Zemmour ou « l’impuissance de la gauche »
Noël Mamère et Patrick Farbiaz analysent le succès actuel de la pensée réactionnaire.
dans l’hebdo N° 1331 Acheter ce numéro
Pourquoi la pensée réactionnaire rencontre-t-elle un tel succès ? Voici la question fondamentale que se posent les auteurs de Contre Zemmour, réponse au Suicide français. Noël Mamère, député de Gironde, et Patrick Farbiaz, militant écologiste, ont choisi de prendre au sérieux l’essai du polémiste Éric Zemmour et d’analyser sa réussite comme un symptôme. Celui d’une société française gagnée par la peur du « grand remplacement » et visiblement conquise, au vu des chiffres de vente, par les thèses « déclinistes » de l’essayiste réactionnaire.

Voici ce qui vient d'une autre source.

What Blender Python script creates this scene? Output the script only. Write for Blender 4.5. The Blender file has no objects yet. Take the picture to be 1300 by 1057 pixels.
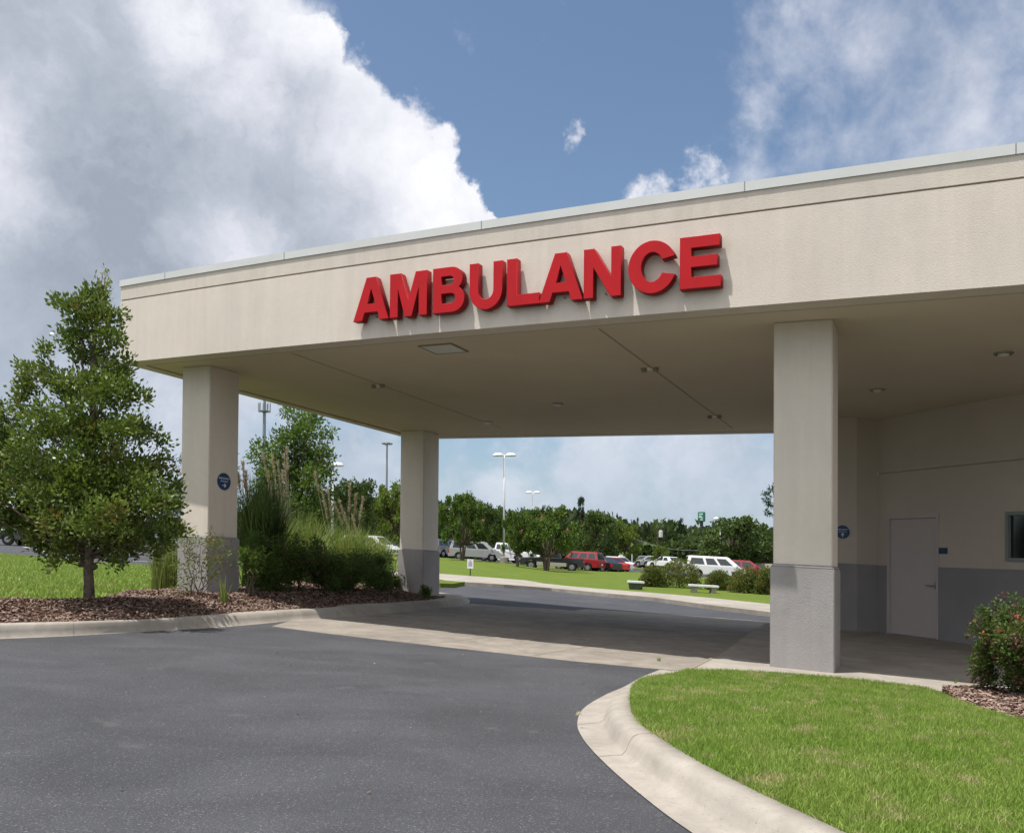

Le Suicide français fonctionne, nous disent Mamère et Farbiaz, car Éric Zemmour est simple et efficace. Il obtient l’acquiescement du lecteur en choisissant des exemples, dans le cinéma ou la musique, qu’il « suridéologise » pour asséner des vérités sur la déliquescence de la France. Ailleurs, il essentialise des communautés afin de les maintenir dans des rôles qu’il estime naturels. Surtout, il tord les chiffes et les faits pour réécrire une histoire fantasmée. Car la charge de l’essayiste contre la modernité est aussi l’occasion de faire preuve d’un révisionnisme historique décomplexé. Éric Zemmour s’autorise ainsi à affirmer que 63 homosexuels français seulement ont été déportés dans les camps de concentration nazis à cause de leur orientation sexuelle. C’est faux : selon l’association Les Oublié-e-s de la mémoire, ils furent 350 à être emprisonnés ou déportés, tandis que 10 000 à 15 000 ont subi le même sort à l’échelle de l’Europe. Mais la capacité d’Éric Zemmour à manier la rhétorique ne peut expliquer à elle seule le succès d’édition de son essai. La gauche a, elle aussi, sa part de responsabilité, estiment les deux auteurs, dans le triomphe des idées racistes, sexistes, homophobes et islamophobes proférées par le pamphlétaire. « Le succès du Suicide français, affirment-ils, est le miroir idéologique de l’impuissance d’une gauche qui a démissionné en reniant ses convictions et ses principes. »
Cette dernière partie du livre se révèle la plus intéressante, car elle constitue un véritable mea culpa de la part d’un responsable politique de gauche tel que Noël Mamère. Une gauche coupable d’avoir renoncé à la bataille idéologique. Une gauche paresseuse qui ne s’est pas adaptée : son programme de base est resté peu ou prou celui du Conseil national de la Résistance, et sa figure emblématique Jean Jaurès. Il faut qu’elle se remette en mouvement, suggèrent les auteurs. Qu’elle mène enfin une révolution gramscienne, c’est-à-dire qu’elle relève le défi idéologique posé par la droite. En abandonnant le communisme « qui est mort » et la social-démocratie « qui se meurt ».